> [Task]: Reproduce only the top of the records, down to and including the line containing "R_ = math.radians".

> [Input data]:
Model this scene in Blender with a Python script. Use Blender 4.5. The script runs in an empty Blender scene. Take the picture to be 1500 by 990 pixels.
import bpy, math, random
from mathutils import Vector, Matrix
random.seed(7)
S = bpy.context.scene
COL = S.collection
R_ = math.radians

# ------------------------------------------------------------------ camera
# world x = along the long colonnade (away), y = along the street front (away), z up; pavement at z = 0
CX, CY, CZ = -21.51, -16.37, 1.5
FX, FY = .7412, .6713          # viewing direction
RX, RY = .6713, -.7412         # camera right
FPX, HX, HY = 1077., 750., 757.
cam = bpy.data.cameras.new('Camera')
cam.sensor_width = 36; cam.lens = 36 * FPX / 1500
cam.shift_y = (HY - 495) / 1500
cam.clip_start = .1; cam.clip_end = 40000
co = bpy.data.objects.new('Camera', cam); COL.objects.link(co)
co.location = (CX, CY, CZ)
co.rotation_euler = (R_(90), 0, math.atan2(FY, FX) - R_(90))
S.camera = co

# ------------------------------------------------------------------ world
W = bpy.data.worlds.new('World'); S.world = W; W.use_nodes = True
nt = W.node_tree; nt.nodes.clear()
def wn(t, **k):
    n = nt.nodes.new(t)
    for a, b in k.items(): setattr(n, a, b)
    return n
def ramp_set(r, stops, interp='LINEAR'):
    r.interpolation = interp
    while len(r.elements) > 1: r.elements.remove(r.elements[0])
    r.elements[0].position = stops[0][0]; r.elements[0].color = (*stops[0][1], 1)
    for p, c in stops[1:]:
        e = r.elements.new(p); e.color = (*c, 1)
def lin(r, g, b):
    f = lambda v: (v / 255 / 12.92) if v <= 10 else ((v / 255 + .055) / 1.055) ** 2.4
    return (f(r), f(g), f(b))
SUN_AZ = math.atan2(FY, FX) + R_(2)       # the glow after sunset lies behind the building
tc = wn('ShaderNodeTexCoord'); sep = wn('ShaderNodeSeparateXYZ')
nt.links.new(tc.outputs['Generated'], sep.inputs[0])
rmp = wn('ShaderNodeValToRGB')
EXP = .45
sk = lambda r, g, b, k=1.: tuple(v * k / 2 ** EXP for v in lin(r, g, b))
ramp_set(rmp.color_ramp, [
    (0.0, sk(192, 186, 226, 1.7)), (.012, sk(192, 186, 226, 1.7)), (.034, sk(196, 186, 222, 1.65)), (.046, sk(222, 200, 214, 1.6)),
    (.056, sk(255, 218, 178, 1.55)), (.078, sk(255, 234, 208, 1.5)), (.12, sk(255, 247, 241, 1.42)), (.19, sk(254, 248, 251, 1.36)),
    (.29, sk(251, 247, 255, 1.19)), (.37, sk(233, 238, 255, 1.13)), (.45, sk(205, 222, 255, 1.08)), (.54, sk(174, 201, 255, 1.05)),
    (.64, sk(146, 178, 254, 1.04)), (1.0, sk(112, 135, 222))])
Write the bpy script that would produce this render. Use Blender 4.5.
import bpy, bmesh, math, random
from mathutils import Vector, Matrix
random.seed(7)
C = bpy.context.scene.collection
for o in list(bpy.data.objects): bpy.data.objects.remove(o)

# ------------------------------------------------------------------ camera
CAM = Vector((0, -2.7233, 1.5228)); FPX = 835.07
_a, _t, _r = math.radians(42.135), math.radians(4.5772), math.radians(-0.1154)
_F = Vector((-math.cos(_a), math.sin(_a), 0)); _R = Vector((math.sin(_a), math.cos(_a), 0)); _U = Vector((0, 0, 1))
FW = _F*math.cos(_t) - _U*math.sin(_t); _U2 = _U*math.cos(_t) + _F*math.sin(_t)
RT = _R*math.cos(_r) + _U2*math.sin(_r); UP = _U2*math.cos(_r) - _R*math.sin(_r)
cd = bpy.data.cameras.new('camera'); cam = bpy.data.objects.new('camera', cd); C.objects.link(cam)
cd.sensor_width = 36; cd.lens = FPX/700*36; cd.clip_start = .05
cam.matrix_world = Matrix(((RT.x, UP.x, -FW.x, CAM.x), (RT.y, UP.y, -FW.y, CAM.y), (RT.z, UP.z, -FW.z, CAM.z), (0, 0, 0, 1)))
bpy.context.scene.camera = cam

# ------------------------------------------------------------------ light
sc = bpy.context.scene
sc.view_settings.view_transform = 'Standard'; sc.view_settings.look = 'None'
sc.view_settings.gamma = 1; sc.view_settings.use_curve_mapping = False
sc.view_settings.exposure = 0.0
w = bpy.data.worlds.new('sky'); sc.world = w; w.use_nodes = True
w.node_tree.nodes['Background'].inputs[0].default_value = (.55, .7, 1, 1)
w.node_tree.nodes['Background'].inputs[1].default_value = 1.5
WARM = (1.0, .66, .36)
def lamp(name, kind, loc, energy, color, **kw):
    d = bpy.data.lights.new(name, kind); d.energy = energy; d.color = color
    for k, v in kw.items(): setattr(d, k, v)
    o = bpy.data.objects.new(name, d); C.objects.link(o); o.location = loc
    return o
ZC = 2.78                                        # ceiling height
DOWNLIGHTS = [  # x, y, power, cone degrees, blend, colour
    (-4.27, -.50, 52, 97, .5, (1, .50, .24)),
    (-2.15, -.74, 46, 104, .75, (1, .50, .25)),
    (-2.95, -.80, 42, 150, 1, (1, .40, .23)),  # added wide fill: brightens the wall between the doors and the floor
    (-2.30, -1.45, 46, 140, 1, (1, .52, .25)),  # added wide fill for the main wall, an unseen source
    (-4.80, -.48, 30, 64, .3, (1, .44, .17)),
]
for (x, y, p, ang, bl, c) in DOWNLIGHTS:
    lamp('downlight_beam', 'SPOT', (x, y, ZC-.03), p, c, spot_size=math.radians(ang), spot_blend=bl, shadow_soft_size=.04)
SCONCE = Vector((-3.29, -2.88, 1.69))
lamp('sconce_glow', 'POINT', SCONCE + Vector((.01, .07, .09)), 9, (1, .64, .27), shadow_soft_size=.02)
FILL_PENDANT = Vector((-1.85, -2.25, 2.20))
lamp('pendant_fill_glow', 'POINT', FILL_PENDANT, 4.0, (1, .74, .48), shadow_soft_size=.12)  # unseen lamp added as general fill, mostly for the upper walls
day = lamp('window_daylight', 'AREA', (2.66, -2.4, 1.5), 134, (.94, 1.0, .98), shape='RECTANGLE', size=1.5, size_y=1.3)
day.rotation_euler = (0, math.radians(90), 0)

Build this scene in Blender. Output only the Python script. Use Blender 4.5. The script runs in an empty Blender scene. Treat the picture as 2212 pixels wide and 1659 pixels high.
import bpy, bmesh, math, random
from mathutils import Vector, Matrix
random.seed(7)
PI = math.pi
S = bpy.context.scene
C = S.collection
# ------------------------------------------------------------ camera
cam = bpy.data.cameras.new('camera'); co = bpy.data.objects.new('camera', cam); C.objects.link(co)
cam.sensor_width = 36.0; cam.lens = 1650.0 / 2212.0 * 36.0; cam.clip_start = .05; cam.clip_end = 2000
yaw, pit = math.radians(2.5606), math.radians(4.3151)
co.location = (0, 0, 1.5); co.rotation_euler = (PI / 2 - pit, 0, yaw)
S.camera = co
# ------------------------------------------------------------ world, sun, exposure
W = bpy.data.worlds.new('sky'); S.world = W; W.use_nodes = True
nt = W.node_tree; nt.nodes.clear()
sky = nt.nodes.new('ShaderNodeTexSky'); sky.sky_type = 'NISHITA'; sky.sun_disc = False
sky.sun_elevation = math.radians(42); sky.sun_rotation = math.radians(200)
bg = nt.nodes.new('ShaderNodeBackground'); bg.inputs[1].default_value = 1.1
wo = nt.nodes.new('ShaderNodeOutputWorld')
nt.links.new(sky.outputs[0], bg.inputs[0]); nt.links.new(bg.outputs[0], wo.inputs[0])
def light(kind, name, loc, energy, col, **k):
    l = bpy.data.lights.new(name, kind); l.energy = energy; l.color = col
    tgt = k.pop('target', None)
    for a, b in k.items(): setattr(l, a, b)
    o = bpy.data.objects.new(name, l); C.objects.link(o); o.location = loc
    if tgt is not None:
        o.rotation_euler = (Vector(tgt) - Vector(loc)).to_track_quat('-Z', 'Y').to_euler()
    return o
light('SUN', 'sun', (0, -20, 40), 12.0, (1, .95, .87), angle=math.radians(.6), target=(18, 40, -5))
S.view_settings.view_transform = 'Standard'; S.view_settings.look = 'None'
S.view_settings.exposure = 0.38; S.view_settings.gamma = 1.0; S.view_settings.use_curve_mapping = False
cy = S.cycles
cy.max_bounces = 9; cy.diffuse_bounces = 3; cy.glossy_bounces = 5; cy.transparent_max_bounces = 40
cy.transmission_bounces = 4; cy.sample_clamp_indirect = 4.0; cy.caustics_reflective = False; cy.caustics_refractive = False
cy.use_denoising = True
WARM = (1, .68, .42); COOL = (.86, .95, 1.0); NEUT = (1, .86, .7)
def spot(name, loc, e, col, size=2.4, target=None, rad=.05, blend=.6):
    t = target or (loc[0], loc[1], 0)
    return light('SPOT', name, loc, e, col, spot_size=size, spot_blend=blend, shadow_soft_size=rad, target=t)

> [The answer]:
Model this scene in Blender with a Python script. Use Blender 4.5. The script runs in an empty Blender scene. Take the picture to be 1500 by 990 pixels.
import bpy, math, random
from mathutils import Vector, Matrix
random.seed(7)
S = bpy.context.scene
COL = S.collection
R_ = math.radians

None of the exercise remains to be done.